Multiphase Flows

A multiphase flow is the simultaneous flow of materials with different states or phases (i.e. gas, liquid, or solid). Particularly, two-phase flows consisting of solid particles within a liquid are ubiquitous in many engineering fields, such as mining, chemical, and oil and gas. The FLUIDLab group has been dealing with multiphase flows for some years, and two main topics have been the focus of research.

Impact erosion

The impact erosion is the removal of material from a surface subjected to the impingements of solid particles dragged by a fluid. The research of the FLUIDLab group is aimed at the characterization and the numerical prediction of the impact erosion, and it is organized in different sub-topics.

The main one, based on the E.P.I.C.O. (Erosion Prediction in Control Operation) research contract between Politecnico di Milano and ENI S.p.A., is the development of methods for estimating the useful life of valves in fields with sand production. To this aim, research is being carried out to improve the capacity of predicting the impact erosion through innovative computational methods. In addition to the numerical activities, experimental testing on two specifically designed rigs allows better understanding of the impact erosion mechanisms and it provides data to validate the developed models. The goal of the project has been achieved through a multi-stage process involving Computational Fluid Dynamics and experimental testing.

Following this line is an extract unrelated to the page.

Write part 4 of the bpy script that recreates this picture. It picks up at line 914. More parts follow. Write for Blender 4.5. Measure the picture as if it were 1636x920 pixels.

Firstly, the characterization of the erosion behaviour of the materials of the valves was provided through slurry jet impingement tests. The outcomes of numerical simulations, performed following the standard, well-established approach involving Eulerian-Lagrangian modelling of the liquid-particle flow and application of an algebraic erosion model, were compared against the laboratory data. This allowed proper definition of the erosion prediction models and assessment of their reliability for the flow conditions of interest. Secondly, the developed models were validated by the reproduction of the erosion tests on the actual devices performed in a dedicated slurry flow loop. The models proved capable in estimating the location of the erosion hotspots and the erosion rate of the most vulnerable valve components. Thirdly, a number of virtual experiments of valve erosion were numerically performed for different operating conditions (that is, valve opening, type of abrasives, and fluid dynamic conditions). Fourthly, models for useful life-time predictions have been developed based on the collected results. This approach has been applied to two different devices, namely a cage and sleeve choke valve and a gate valve. The good results obtained so far opens promising perspectives for the continuation of this research. Other erosion-related activities concern the investigation the solid impact erosion of concrete, with application to hydraulic structures, the prediction of silt erosion in Pelton turbine components, and the experimental characterization of the erosion of GRE materials.

Slurry Flows

A slurry is a solid-liquid mixture with very high solid loading (up to 50%). These flows are frequently encountered in the mining industry, where slurry pipelines are used to transport the mineral concentrate to a mining processing plant near a mine. Other applications involving these flows are the CHOPS processes in the oil&gas industry and the fluidized beds in the chemical industry.

The modeling of slurry flows is particularly complex as it must account properly for the interactions between the fluid and the particles, between the particles and the solid walls, and among the particles themselves. The FLUIDLab group developed a two-fluid model for the simulation of slurry flows which, by comparison to experimental data reported in the literature, proved capable in efficiently predicting the features of most engineering interest. The research involved also CHAM Limited, and the two-fluid model was implemented in the PHOENICS code. A preliminary release of one of the developed models was implemented within a standalone application named Slurry SimScene.